En relación con ellos, se presenta al conjunto de entrenadores, empezando por Jerry West (Jason Clarke, explosivo), cargando con sus propias dificultades emocionales y atrapado entre la renuncia definitiva y la permanencia como asesor; el obsesivo y metódico Jack Mckinney (Tracy Letts, implacable), entrando al quite e imponiendo su estilo hasta que tiene que ser sustituido por su segundo de a bordo, Paul Westhead (Jason Seagel), soltando frases shakespereanas para superar sus inseguridades y apoyado por Pat Riley (Adrien Brody, oportuno), recién retirado que no tuvo mayor suerte como comentarista pero que se coló de último minuto como asistente, dadas las circunstancias. Entre acuerdos, codazos, diferencias y momentos de alta tensión, van sacando al equipo adelante.
Y está, finalmente, el equipo gerencial, encabezado por una muy eficiente Claire Rothman (Gaby Hoffmann), quien se apoya en Jeani Buss (Hadley Robinson), la hija del dueño jugando un papel difícil pero con ideas que tienen potencial; están además, miembros del staff (Brett Cullen, Stephen Adly Guirgis), quienes colaboran en las grandes negociaciones fuera del campo y con las decisiones importantes al momento en el que empieza a correr el reloj. Dirigiendo todo el asunto, aparece el arriesgado nuevo dueño Jerry Buss (John C. Reilly, desatado), tomando decisiones temerarias pero con el claro objetivo de convertir al equipo en una franquicia ganadora, a pesar de ser un recién llegado: parece solo hacerle caso a su querida madre (Sally Field en plan de titiritera).
Para apoyar las consistentes actuaciones, ahí está la abundancia de recursos visuales que se integran de manera oportuna al desarrollo del relato, gracias a una minuciosa edición que se advierte desde la presentación de los créditos mismos: ruptura de la cuarta pared, cámara detenida, letreros indicativos, alguna estatua que le habla al personaje, diálogos improbables, combinación de texturas en la pantalla, a veces dividida, edición vertiginosa, animación disruptiva, dislocación sonora e imprevistos llamados al espectador, ya imbuido en el ambiente con esas pertinentes inserciones musicales y momentos fiesteros.

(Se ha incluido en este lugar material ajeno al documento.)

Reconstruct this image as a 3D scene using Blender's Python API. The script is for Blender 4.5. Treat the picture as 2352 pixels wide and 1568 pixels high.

Salvo las secuencias de los partidos, que no logran ser convincentes, la puesta en escena resulta absorbente, además recuperando en todo momento el espíritu de aquellos días en lo que el SIDA todavía era mayormente desconocido: no faltan los excesos con todo y los conflictos generados en todos niveles, así como los momentos de franca complicidad y camaradería. No obstante los resultados de los partidos son conocidos así como el resultado final de la temporada, se consigue darle un toque de tensión a cómo va evolucionando el conjunto y de qué manera van resolviendo los imprevistos, casi siempre con los dedos en la puerta, entre derrotas inesperadas y triunfos al filo del cronómetro.
Sabemos que Los Lakers ganaron cinco títulos de la NBA entre 1980 y 1991, llegando a disputar nueve finales, sustituyendo a los queridos Celtics como el equipo a vencer, con todo y su prepotente mandamás (Michael Chiklis). Entre toda esta locura de decisiones arrebatadas, apuestas altísimas y ajustes al momento, se logró construir un equipo con plena identidad y que le brindó a la liga un bienvenido toque de espectacularidad. La serie tiene la virtud de ir más allá de la duela, por lo que resulta interesante aún para quien no es seguidor del básquetbol, y sumergirse con dosis de humor en los entretelones de un equipo profesional, usualmente conocido solo por lo que sucede en el campo de juego. Acá nos metemos hasta la cocina, entre vestidores, entrenamientos, oficinas, hoteles, aviones, clubes nocturnos y recámaras. Y lo dice un Celtic fan.